Victims’ families still looking for justice

– a layman’s opinion

Dear Editor,
For many years, some extremely horrible and highly questionable judgements have been handed down by Guyana’s judicial system. Many victims and their families still cry out for a lack of justice.
Take, for example, the sentence handed down by Justice Simone Morris-Ramlall four months ago and published in the local newspaper, when Kurt Erskine, the killer, left his place of residence on July 05, 2015, armed himself with a gun, and travelled miles and shot Ganesh Ramlall (Boyo) to death at La Jalousie, West Coast Demerara. He pleaded guilty to the lesser charge of manslaughter, and received 15 years in a most bizarre decision. The City Mall owner was shot eight times!
Faizal Bacchus, the lookout/ informer, was freed (sentenced to time served) after pleading to the lesser count of manslaughter, when this was a clear-cut case of conspiracy to premeditated murder! Lenox Roberts, the third person charged in the murder, received a similar slap on the wrist in what is a clear case of a conspiracy to commit murder.
In legal terms, these men possessed a guilty mind – mens rea, which refers to criminal intent – therefore, sentencing should be in accordance with this factor.
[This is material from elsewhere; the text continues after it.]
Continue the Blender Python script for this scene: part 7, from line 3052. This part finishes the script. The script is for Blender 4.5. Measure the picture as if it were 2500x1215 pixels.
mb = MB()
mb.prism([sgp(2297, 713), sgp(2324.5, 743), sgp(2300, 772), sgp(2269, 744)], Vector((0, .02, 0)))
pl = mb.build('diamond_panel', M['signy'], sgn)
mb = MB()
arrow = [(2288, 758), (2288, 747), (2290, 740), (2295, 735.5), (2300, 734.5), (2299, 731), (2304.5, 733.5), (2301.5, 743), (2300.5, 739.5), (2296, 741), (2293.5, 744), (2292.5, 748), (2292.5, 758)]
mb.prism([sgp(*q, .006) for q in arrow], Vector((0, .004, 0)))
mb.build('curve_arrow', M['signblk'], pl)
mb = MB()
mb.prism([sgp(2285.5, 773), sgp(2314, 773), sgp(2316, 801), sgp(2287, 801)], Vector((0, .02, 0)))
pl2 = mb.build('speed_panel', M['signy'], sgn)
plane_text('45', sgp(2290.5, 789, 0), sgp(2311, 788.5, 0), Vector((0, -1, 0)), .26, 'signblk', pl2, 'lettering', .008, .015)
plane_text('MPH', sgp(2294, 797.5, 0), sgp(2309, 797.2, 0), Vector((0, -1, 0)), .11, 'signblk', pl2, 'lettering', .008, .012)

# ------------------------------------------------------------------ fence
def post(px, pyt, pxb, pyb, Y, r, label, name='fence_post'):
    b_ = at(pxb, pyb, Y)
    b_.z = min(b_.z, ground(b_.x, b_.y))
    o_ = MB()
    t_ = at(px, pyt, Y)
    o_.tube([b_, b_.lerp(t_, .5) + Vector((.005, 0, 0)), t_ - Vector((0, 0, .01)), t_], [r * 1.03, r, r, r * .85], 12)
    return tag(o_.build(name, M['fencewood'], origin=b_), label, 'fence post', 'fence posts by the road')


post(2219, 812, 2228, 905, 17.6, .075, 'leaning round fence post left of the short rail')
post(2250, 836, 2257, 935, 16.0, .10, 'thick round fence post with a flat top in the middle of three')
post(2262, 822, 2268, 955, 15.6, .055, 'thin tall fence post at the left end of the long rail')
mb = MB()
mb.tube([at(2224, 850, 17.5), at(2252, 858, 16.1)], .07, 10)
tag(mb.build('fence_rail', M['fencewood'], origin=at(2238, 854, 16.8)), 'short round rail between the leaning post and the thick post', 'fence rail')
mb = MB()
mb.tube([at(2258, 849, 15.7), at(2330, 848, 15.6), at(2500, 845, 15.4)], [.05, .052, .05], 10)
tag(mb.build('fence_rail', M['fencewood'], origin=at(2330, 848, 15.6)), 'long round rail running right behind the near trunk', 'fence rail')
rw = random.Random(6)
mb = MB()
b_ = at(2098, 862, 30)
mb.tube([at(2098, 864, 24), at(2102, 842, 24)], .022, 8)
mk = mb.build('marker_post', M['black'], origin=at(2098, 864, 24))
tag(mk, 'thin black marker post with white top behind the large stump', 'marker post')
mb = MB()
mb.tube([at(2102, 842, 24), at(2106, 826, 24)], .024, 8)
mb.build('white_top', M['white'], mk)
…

Thus, a crime committed purposefully and knowingly should carry a more severe punishment than if the offender acted recklessly or negligently.
There are abundant cases of haphazard sentencing; however, the following examples would suffice:
In February 2020, Sunildate Balack admitted that between September 6, 2016 and March 31, 2017, at Mibicuri North, Black Bush Polder, he killed his wife Lilwantie Balack, 39, of the same address.
After he had reported that she had left the country, the woman’s remains were found buried behind the couple’s home. In what has become horribly commonplace, he pleaded to the lesser count of manslaughter, and was sentenced to 21 years.
In sentencing the man, the judge said that in taking consideration of all the circumstances, she found that a sentence of 35 years was appropriate. However, she said on account of his guilty plea, 11 years would be deducted, and another three years were discounted on account of the time the convict had spent on remand.
And in 2018, a judge sentenced a Rose Hall, Corentyne man, Desmond Gordon, to ten years in prison after he pleaded guilty to the lesser count of manslaughter in the chopping death of his common law wife Bhagmattie Etwaroo, 50, in May, 2016.
The case of the murder of Abdool Ameer Subrati, 44, a driver with the Demerara Harbour Bridge and father of two, who was fatally shot by bandits in 2016 when they stormed a house at Herstelling, East Bank Demerara, puts the Judiciary on trial.
Devon Chacon, 22, murdered Subrati during the furtherance of a robbery.
Police had said that two men, including a tenant at the Herstelling property, were picked out as being involved in the attack. The family of the dead man was reported in the local media as saying that he was shot while the men were firing wildly during the robbery.
The accused was sentenced to 5 years in 2021 — to time served.